The sharp fault lines in the Wilkins break up are break points, not melt points. They would have fractured that way regardless of whether the Wilkins environment has warmed (or even cooled) by the few degrees that have been claimed for it.
There is nothing new either about massive outbreaks of icebergs from ice shelf collapses.

Others like the Guardian/Observer (Publisher of Deep Greens like George Monbiot) were more than happy to recycle photos that were at least twelve months old to hype up their articles (as can be see below):







So what is the reality? Here is a graph showing that Antarctica in early 2009 has over a million square km more ice than its 1979-2000 mean.



And the Wilkins Ice shelf? From these series of Photos it is easy to see the cycle of melt and refreeze that takes place there. Of course each melt is met with breathless reporting, every refreeze is met with silence from the press like The Guardian and The Age.



Dec 1993 Freeze

Feb 1994 melt

Oct 2003 Freeze

Mar 2004 melt

Nov 2008 Freeze

Feb 2009 melt

Perhaps we could have a look at how the seaice is progressing at it's peak in late September 2009 from the data at NSIDC.

Even better than 2008 and above the 1979-2000 average again!

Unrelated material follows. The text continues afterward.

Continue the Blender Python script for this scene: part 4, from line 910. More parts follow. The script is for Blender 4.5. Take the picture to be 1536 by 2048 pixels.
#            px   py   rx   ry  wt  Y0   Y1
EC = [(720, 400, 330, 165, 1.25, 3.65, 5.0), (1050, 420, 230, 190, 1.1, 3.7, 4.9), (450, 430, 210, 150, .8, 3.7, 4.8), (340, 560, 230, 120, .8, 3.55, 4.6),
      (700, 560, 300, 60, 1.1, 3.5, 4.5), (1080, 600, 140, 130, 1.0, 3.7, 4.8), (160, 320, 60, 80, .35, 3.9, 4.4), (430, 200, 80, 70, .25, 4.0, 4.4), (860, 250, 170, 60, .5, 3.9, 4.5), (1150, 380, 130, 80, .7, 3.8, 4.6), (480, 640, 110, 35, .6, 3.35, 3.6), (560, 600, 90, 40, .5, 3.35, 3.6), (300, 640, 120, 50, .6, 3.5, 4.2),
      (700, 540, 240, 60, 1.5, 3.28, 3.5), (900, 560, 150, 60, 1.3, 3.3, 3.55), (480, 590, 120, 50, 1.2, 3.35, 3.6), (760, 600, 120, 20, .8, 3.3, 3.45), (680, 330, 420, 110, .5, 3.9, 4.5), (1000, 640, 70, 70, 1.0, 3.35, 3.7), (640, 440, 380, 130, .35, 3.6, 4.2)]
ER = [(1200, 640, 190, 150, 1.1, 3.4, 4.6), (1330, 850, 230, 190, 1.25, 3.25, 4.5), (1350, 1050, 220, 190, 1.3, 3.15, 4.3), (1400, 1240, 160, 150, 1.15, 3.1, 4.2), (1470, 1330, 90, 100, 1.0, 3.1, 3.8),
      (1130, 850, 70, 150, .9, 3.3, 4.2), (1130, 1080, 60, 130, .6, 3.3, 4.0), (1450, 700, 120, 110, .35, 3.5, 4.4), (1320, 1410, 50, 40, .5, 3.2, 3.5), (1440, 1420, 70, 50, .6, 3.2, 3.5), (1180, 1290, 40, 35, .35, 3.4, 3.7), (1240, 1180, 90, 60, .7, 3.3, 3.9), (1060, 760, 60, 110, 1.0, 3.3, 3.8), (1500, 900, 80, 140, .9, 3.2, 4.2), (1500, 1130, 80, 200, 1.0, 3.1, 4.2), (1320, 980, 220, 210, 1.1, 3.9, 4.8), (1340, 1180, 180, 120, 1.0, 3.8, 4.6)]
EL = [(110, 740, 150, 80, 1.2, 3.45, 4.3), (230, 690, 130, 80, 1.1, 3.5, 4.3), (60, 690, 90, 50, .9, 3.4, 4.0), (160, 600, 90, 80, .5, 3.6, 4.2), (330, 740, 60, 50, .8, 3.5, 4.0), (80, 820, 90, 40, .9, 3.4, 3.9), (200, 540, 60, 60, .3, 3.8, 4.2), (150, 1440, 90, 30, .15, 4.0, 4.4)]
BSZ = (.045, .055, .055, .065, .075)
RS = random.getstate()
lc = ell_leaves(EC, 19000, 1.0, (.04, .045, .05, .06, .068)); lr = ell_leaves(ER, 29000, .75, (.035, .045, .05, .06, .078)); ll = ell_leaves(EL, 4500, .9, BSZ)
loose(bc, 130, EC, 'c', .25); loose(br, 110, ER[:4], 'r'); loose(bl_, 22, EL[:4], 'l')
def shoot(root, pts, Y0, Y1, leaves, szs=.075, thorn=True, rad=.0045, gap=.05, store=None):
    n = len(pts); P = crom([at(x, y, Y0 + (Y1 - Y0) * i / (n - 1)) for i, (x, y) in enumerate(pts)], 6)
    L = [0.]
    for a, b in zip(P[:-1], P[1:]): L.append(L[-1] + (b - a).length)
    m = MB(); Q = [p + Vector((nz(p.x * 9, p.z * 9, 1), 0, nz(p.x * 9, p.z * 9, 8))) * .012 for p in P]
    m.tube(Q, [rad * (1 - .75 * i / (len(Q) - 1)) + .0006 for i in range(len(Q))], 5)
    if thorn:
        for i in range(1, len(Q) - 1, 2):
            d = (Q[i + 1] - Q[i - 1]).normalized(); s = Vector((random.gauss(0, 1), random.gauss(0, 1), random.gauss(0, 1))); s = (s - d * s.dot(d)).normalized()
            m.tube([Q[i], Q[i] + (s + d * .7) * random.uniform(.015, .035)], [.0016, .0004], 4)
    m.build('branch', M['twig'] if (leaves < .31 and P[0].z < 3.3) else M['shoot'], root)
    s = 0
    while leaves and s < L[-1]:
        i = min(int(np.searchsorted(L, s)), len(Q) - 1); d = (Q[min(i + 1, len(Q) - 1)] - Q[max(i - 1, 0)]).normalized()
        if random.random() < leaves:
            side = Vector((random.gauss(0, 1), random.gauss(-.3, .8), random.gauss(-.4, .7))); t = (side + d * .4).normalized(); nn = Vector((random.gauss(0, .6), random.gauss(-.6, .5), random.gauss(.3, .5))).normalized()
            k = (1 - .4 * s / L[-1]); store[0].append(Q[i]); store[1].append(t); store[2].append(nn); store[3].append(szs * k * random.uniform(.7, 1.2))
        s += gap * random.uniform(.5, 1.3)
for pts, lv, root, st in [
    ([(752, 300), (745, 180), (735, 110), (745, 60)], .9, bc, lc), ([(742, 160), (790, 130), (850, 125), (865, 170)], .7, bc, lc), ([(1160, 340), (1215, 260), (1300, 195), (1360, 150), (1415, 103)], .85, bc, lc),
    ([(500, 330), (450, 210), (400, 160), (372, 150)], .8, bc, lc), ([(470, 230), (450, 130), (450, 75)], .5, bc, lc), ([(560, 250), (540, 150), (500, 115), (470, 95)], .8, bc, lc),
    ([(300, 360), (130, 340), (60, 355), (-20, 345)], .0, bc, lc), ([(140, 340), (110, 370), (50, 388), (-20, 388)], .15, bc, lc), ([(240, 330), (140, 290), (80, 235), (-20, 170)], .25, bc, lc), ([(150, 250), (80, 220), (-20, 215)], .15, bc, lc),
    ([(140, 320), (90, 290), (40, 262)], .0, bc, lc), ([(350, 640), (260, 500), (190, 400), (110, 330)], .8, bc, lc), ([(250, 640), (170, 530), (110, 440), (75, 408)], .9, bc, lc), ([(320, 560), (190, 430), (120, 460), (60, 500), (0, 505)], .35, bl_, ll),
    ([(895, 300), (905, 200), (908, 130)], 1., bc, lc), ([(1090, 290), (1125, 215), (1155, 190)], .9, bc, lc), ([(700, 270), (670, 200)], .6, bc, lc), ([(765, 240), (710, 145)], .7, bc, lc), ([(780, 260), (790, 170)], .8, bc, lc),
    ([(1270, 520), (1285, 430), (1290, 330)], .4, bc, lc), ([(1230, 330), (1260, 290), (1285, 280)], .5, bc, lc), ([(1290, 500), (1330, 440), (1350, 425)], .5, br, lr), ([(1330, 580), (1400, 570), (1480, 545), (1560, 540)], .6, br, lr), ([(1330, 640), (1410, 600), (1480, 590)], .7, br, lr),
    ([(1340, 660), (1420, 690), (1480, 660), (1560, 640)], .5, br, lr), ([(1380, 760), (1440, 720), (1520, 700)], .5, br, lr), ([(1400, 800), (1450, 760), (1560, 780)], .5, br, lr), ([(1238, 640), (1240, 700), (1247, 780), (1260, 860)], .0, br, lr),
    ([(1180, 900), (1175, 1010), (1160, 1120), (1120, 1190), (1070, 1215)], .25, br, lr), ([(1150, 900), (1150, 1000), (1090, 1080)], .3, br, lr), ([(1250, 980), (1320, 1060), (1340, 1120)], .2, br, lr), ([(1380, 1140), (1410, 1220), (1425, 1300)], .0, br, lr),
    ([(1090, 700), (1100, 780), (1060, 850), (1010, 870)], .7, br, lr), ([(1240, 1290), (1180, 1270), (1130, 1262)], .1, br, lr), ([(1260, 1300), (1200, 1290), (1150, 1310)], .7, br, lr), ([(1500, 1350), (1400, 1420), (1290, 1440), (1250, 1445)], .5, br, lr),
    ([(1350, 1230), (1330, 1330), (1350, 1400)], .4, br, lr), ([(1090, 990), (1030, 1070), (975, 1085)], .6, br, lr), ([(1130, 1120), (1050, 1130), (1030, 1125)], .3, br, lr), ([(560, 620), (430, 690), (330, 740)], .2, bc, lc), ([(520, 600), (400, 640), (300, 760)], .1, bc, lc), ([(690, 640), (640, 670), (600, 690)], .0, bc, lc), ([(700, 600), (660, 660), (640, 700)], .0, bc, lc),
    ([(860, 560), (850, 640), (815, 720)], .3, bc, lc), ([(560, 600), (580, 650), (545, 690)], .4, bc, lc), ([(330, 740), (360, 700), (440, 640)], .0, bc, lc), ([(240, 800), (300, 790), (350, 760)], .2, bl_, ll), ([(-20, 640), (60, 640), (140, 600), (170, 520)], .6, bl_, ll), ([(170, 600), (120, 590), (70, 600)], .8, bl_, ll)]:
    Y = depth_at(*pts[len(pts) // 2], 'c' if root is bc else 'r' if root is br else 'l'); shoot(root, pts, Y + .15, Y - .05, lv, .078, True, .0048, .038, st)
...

Of course some people or organisations just can't accept good news and celebrate the second year of rises in a row from the 2007 minimum. Instead NSIDC is still pushing “ice-free Arctic summers” with this press release . Of course some organisations couldn't wait even the predicted 5 to 30 years for the Arctic to become ice free. Another computer glitch at Cryosphere Today did it for them on the 13th of Sep 2009 on their frontpage seen below:

I guess all those white things off to the left hand side were all the polar bears swimming desparately for shore.